WHAT IS REQUIRED =
Gather the lines that hold the string "scene".

DATA PROVIDED =
.....
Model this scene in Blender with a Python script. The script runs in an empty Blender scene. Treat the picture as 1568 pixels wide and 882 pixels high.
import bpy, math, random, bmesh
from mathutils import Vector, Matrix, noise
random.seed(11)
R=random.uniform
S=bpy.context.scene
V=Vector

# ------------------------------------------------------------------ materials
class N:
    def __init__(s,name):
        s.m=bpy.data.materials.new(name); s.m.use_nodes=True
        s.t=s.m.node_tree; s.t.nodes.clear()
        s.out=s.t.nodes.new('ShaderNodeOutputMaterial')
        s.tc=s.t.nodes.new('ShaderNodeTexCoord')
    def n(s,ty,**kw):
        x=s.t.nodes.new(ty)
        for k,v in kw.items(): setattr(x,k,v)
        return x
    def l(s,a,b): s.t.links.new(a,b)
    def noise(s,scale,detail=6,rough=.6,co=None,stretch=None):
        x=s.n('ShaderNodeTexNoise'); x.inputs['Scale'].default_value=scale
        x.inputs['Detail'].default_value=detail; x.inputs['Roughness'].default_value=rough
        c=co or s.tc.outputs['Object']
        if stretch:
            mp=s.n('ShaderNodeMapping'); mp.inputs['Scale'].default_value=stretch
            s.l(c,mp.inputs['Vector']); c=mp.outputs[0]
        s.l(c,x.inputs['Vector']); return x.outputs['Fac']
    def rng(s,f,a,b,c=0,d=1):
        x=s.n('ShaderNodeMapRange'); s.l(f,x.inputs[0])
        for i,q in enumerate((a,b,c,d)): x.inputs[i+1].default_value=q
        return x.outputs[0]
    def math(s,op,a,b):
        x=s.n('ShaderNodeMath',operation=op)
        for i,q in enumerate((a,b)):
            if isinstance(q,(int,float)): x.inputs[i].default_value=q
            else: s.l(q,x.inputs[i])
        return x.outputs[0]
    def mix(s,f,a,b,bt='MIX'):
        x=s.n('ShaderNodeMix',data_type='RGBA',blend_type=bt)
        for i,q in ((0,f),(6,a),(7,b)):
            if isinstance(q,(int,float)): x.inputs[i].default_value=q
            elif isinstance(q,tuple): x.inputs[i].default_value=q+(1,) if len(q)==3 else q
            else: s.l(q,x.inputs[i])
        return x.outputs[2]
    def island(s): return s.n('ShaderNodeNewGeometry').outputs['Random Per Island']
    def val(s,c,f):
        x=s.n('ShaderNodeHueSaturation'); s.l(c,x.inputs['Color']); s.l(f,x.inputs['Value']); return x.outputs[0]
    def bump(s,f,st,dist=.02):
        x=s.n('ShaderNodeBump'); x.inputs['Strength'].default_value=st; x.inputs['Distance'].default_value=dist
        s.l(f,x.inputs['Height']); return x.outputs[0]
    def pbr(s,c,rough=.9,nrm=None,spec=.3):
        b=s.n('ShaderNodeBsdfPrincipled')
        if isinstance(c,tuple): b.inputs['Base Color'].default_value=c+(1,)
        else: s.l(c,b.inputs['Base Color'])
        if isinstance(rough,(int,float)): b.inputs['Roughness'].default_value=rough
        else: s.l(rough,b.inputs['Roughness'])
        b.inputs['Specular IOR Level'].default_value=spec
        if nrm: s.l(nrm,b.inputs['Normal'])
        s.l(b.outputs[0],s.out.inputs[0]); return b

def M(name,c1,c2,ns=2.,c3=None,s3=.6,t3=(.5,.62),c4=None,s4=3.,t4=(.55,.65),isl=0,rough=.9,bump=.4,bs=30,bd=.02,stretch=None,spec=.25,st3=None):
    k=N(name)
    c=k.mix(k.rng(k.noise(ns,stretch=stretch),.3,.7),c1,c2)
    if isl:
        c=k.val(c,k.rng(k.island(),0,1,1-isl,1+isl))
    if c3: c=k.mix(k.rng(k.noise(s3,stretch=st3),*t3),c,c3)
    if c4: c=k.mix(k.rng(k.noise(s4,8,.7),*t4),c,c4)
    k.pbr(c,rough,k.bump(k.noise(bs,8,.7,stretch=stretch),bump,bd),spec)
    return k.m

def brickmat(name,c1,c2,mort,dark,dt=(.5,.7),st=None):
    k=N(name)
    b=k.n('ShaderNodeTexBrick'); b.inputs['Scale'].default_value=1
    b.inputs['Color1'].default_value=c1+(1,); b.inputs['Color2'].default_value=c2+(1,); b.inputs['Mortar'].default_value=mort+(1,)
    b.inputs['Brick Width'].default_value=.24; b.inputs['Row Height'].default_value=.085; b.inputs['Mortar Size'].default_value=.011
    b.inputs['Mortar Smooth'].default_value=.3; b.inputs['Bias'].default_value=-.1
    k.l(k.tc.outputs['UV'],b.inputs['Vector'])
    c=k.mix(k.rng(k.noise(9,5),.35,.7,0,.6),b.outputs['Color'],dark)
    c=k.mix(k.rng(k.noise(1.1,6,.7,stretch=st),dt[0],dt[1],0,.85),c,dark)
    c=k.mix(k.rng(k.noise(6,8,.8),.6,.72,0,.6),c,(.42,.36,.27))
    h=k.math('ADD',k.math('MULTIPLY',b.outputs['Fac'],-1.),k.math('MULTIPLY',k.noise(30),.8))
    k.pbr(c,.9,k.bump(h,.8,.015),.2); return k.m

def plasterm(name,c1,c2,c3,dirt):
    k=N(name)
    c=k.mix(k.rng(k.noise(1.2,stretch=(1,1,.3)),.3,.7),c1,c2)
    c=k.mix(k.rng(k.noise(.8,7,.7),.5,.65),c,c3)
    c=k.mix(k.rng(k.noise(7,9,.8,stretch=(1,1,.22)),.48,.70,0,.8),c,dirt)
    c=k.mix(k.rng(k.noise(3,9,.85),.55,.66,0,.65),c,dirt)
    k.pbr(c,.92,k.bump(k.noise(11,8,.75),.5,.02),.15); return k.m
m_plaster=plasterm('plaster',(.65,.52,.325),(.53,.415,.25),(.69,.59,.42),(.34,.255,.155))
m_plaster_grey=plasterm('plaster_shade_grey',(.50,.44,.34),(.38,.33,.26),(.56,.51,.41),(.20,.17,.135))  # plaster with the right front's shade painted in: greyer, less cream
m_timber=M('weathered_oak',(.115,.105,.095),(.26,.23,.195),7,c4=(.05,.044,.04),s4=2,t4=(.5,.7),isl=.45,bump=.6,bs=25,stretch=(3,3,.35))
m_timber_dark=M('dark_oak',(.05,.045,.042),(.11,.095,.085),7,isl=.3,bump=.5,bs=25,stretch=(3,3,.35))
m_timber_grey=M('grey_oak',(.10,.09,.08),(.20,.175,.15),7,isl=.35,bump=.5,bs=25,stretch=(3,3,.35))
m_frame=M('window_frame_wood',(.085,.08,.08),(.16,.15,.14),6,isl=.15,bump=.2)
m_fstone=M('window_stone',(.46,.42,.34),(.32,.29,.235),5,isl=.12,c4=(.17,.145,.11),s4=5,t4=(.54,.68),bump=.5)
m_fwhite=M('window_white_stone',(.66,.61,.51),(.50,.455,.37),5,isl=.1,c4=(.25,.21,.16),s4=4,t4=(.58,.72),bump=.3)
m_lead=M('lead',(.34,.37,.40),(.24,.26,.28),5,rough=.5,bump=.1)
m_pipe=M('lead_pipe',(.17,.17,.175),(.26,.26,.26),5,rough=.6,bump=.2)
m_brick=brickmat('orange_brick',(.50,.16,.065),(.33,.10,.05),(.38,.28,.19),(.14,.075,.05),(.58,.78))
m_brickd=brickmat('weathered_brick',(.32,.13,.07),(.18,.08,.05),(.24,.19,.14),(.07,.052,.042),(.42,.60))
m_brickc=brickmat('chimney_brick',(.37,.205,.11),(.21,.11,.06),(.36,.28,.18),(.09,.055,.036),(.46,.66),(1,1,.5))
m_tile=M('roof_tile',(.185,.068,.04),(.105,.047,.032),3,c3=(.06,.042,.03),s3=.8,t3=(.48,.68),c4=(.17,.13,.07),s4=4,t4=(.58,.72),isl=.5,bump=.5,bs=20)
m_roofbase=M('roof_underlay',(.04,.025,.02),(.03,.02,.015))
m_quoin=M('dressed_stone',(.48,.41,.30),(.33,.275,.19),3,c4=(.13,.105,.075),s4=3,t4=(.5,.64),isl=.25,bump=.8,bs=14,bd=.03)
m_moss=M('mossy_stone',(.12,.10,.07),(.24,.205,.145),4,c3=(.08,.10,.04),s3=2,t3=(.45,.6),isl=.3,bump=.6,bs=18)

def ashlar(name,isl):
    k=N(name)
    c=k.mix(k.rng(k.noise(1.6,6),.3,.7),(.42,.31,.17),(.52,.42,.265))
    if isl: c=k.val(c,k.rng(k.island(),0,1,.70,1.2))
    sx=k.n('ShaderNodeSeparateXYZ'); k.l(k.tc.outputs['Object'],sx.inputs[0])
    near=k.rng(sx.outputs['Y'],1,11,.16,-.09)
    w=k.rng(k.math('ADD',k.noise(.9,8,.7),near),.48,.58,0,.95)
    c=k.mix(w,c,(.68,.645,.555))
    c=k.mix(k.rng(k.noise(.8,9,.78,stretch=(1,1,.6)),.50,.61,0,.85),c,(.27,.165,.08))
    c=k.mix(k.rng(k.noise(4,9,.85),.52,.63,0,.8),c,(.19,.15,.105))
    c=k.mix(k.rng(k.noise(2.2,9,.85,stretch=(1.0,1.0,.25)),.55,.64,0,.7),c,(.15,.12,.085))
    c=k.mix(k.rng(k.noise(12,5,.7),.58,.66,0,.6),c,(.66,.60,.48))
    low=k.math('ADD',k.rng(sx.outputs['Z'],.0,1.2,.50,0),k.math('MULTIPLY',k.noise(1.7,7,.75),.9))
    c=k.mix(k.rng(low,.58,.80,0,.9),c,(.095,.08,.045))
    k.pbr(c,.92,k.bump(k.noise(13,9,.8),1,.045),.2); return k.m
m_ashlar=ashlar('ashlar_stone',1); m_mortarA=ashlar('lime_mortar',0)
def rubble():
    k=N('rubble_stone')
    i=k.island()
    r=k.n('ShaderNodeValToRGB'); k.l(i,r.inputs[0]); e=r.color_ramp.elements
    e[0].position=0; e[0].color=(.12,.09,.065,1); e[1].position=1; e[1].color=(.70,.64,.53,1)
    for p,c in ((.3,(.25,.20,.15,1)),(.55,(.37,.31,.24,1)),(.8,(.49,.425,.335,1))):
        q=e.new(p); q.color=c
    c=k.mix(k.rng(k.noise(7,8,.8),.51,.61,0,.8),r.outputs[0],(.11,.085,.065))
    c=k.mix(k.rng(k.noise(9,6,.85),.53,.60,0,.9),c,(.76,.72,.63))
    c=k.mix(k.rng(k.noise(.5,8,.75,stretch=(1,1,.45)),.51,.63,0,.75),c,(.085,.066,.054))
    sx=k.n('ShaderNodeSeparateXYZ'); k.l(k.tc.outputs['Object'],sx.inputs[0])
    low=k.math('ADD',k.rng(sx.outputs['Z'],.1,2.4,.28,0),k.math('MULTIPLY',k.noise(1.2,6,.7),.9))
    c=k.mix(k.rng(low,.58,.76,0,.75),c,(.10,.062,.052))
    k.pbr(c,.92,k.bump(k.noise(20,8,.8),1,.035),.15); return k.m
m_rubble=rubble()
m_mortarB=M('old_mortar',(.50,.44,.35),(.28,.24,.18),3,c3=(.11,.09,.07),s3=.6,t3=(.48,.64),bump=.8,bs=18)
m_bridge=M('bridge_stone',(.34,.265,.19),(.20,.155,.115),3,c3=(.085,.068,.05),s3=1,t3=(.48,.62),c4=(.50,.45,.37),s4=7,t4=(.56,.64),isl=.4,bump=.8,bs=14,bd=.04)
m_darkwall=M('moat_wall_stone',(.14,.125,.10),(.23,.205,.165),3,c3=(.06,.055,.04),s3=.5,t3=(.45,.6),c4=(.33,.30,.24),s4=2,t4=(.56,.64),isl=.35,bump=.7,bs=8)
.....
RESPONSE TO THIS TASK =
Model this scene in Blender with a Python script. The script runs in an empty Blender scene. Treat the picture as 1568 pixels wide and 882 pixels high.
S=bpy.context.scene